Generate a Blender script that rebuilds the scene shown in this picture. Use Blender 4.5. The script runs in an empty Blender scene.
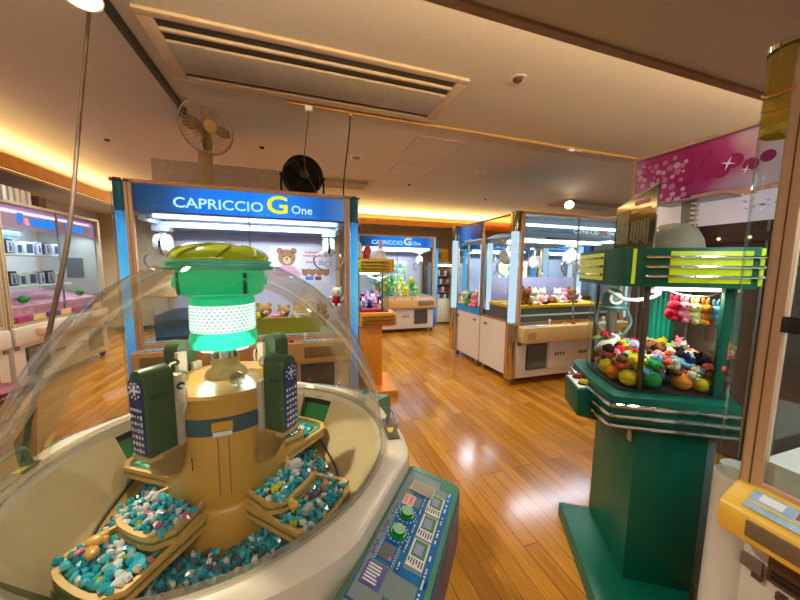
import bpy, bmesh, math, random
from mathutils import Matrix, Vector, Euler
random.seed(7)
C = bpy.context.scene.collection
R = math.radians
PI = math.pi
SC = bpy.context.scene

# ------------------------------------------------------------------ materials
def lin(h):
    h = h.lstrip('#')
    v = [int(h[i:i+2], 16)/255 for i in (0, 2, 4)]
    return tuple((c/12.92 if c <= .04045 else ((c+.055)/1.055)**2.4) for c in v) + (1,)
def nodes(name):
    m = bpy.data.materials.new(name); m.use_nodes = True
    nt = m.node_tree; nt.nodes.clear()
    out = nt.nodes.new('ShaderNodeOutputMaterial')
    return m, nt, out
_mats = {}
def M(name, col, rough=.5, metal=0, var=.08, scale=25, bump=0, trans=0, spec=.5, coat=0, emit=0):
    if name in _mats: return _mats[name]
    m, nt, out = nodes(name)
    b = nt.nodes.new('ShaderNodeBsdfPrincipled')
    c = lin(col)
    tc = nt.nodes.new('ShaderNodeTexCoord'); nz = nt.nodes.new('ShaderNodeTexNoise')
    nz.inputs['Scale'].default_value = scale; nz.inputs['Detail'].default_value = 3
    nt.links.new(tc.outputs['Object'], nz.inputs['Vector'])
    rp = nt.nodes.new('ShaderNodeValToRGB')
    rp.color_ramp.elements[0].position = .3; rp.color_ramp.elements[1].position = .7
    rp.color_ramp.elements[0].color = tuple(x*(1-var) for x in c[:3])+(1,)
    rp.color_ramp.elements[1].color = tuple(min(1, x*(1+var)) for x in c[:3])+(1,)
    nt.links.new(nz.outputs['Fac'], rp.inputs['Fac'])
    nt.links.new(rp.outputs['Color'], b.inputs['Base Color'])
    b.inputs['Roughness'].default_value = rough; b.inputs['Metallic'].default_value = metal
    b.inputs['Specular IOR Level'].default_value = spec
    b.inputs['Coat Weight'].default_value = coat; b.inputs['Coat Roughness'].default_value = .05
    b.inputs['Transmission Weight'].default_value = trans
    if emit:
        nt.links.new(rp.outputs['Color'], b.inputs['Emission Color']); b.inputs['Emission Strength'].default_value = emit
    if bump:
        bp = nt.nodes.new('ShaderNodeBump'); bp.inputs['Strength'].default_value = bump; bp.inputs['Distance'].default_value = .004
        nt.links.new(nz.outputs['Fac'], bp.inputs['Height']); nt.links.new(bp.outputs['Normal'], b.inputs['Normal'])
    nt.links.new(b.outputs[0], out.inputs[0])
    _mats[name] = m; return m
def G(name, tint='#f6fafa', blend=.12, rough=.01, gain=1.0, haze=0, hazecol='#ffffff', cap=.42):
    """clear acrylic or glass sheet: transparent with a fresnel gloss and, if old, a little haze"""
    if name in _mats: return _mats[name]
    m, nt, out = nodes(name)
    tr = nt.nodes.new('ShaderNodeBsdfTransparent'); tr.inputs[0].default_value = lin(tint)
    gl = nt.nodes.new('ShaderNodeBsdfGlossy'); gl.inputs['Roughness'].default_value = rough
    lw = nt.nodes.new('ShaderNodeLayerWeight'); lw.inputs['Blend'].default_value = blend
    mu = nt.nodes.new('ShaderNodeMath'); mu.operation = 'MULTIPLY'; mu.inputs[1].default_value = gain
    nt.links.new(lw.outputs['Fresnel'], mu.inputs[0]); mu.use_clamp = True
    mn = nt.nodes.new('ShaderNodeMath'); mn.operation = 'MINIMUM'; mn.inputs[1].default_value = cap; nt.links.new(mu.outputs[0], mn.inputs[0]); mu = mn
    mx = nt.nodes.new('ShaderNodeMixShader')
    nt.links.new(mu.outputs[0], mx.inputs[0]); nt.links.new(tr.outputs[0], mx.inputs[1]); nt.links.new(gl.outputs[0], mx.inputs[2])
    last = mx
    if haze:
        df = nt.nodes.new('ShaderNodeBsdfDiffuse'); df.inputs[0].default_value = lin(hazecol)
        m2 = nt.nodes.new('ShaderNodeMixShader'); m2.inputs[0].default_value = haze
        nt.links.new(mx.outputs[0], m2.inputs[1]); nt.links.new(df.outputs[0], m2.inputs[2]); last = m2
    nt.links.new(last.outputs[0], out.inputs[0])
    _mats[name] = m; return m
def E(name, col, s):
    if name in _mats: return _mats[name]
    m, nt, out = nodes(name)
    e = nt.nodes.new('ShaderNodeEmission'); e.inputs[0].default_value = lin(col); e.inputs[1].default_value = s
    nt.links.new(e.outputs[0], out.inputs[0]); _mats[name] = m; return m
def ramp_mat(name, stops, axis=0, lo=-1, hi=1, emit=0, rough=.25, tex=None, scale=4):
    """printed panel: colours laid along one object axis, with a noise-broken edge"""
    if name in _mats: return _mats[name]
    m, nt, out = nodes(name)
    b = nt.nodes.new('ShaderNodeBsdfPrincipled'); b.inputs['Roughness'].default_value = rough
    tc = nt.nodes.new('ShaderNodeTexCoord'); sp = nt.nodes.new('ShaderNodeSeparateXYZ')
    nt.links.new(tc.outputs['Object'], sp.inputs[0])
    mr = nt.nodes.new('ShaderNodeMapRange'); mr.inputs[1].default_value = lo; mr.inputs[2].default_value = hi
    nt.links.new(sp.outputs[axis], mr.inputs[0]); src = mr.outputs[0]
    if tex:
        nz = nt.nodes.new('ShaderNodeTexNoise'); nz.inputs['Scale'].default_value = scale; nz.inputs['Detail'].default_value = 2
        nt.links.new(tc.outputs['Object'], nz.inputs['Vector'])
        sb = nt.nodes.new('ShaderNodeMath'); sb.operation = 'SUBTRACT'; sb.inputs[1].default_value = .5
        nt.links.new(nz.outputs['Fac'], sb.inputs[0])
        ma = nt.nodes.new('ShaderNodeMath'); ma.operation = 'MULTIPLY_ADD'; ma.inputs[1].default_value = tex
        nt.links.new(sb.outputs[0], ma.inputs[0]); nt.links.new(src, ma.inputs[2]); src = ma.outputs[0]
    rp = nt.nodes.new('ShaderNodeValToRGB'); cr = rp.color_ramp
    while len(cr.elements) < len(stops): cr.elements.new(.5)
    for e, (p, c) in zip(cr.elements, stops): e.position = p; e.color = lin(c)
    nt.links.new(src, rp.inputs[0]); nt.links.new(rp.outputs[0], b.inputs['Base Color'])
    if emit:
        nt.links.new(rp.outputs[0], b.inputs['Emission Color']); b.inputs['Emission Strength'].default_value = emit
    nt.links.new(b.outputs[0], out.inputs[0]); _mats[name] = m; return m

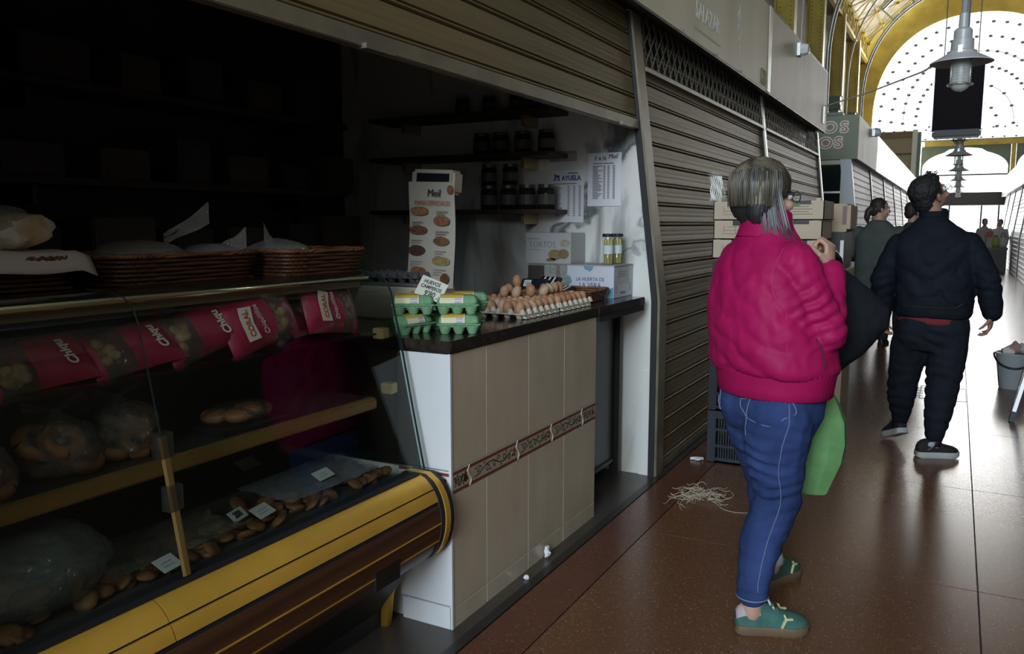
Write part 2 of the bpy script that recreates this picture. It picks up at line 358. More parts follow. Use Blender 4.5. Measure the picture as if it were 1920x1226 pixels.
for s_ in (-1, 1):
    xe = XL if s_ < 0 else XR
    for a, b in zip(YA[:-1], YA[1:]):
        if b < 31: 
            MB().loft([[Vector((RX(q, s_), y, RZ(q) + dz)) for y, dz in ((a, 0), (b, 0), (b, .08), (a, .08))] for q in (0, 1)]).build('roof_boarding', M_ceil, ce)
            MB().box(xe - .02, xe + .02, a, b, ZF, ZF + .85).build('frieze_pane', M_frost, ce)
            if b < 20: continue
        for q0, q1 in ((0, .5), (.5, 1)) if b >= 31 else ():
            MB().loft([[Vector((RX(q, s_), y, RZ(q) + dz)) for y, dz in ((a + .05, 0), (b - .05, 0), (b - .05, .02), (a + .05, .02))] for q in (q0 + .01, q1 - .01)]).build('roof_light', M_roofglass, ce)
        if b >= 31: MB().box(xe - .02, xe + .02, a, b, ZF, ZF + .85).build('frieze_pane', M_frost, ce)
        if b > 20 and s_ < 0:
            mb = MB(); n = 4
            for i in range(n):                    # lattice of the frieze
                ya, yb_ = a + (b - a) * i / n, a + (b - a) * (i + 1) / n
                mb.beam((xe + .05, ya, ZF), (xe + .05, yb_, ZF + .85), .05, .05); mb.beam((xe + .05, yb_, ZF), (xe + .05, ya, ZF + .85), .05, .05); mb.beam((xe + .05, ya, ZF), (xe + .05, ya, ZF + .85), .07, .06)
            mb.beam((xe + .05, a, ZF), (xe + .05, b, ZF), .12, .12); mb.beam((xe + .05, a, ZF + .85), (xe + .05, b, ZF + .85), .12, .12)
            mb.build('frieze_lattice', M_yellow, ce)
            mb = MB(); P = lambda q, y: (RX(q, -1) + .05, y, RZ(q) - .08)
            for q0, q1 in ((0, .5), (.5, 1)):     # star bracing under the roof lights
                for j in range(2):
                    y0_, y1_ = a + (b - a) * j / 2, a + (b - a) * (j + 1) / 2; c = P((q0 + q1) / 2, (y0_ + y1_) / 2)
                    for q, y in ((q0, y0_), (q0, (y0_ + y1_) / 2), (q0, y1_), ((q0 + q1) / 2, y0_), ((q0 + q1) / 2, y1_), (q1, y0_), (q1, (y0_ + y1_) / 2), (q1, y1_)): mb.beam(c, P(q, y), .04, .04)
                    mb.ball(c, .12, .12, .06, seg=8, rg=5)
                    for y in (y0_, y1_): mb.ball(P(q0, y), .10, .10, .06, seg=8, rg=5)
            mb.build('roof_lattice', M_yellow, ce)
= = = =
» STATED TASK
Copy only the part of the records that runs from the first line to the line with "SC = bpy.context.scene", ends included, leaving pictures out.

» ANSWER
Generate a Blender script that rebuilds the scene shown in this picture. Use Blender 4.5. The script runs in an empty Blender scene.
import bpy, bmesh, math, random
from mathutils import Matrix, Vector, Euler
random.seed(7)
C = bpy.context.scene.collection
R = math.radians
PI = math.pi
SC = bpy.context.scene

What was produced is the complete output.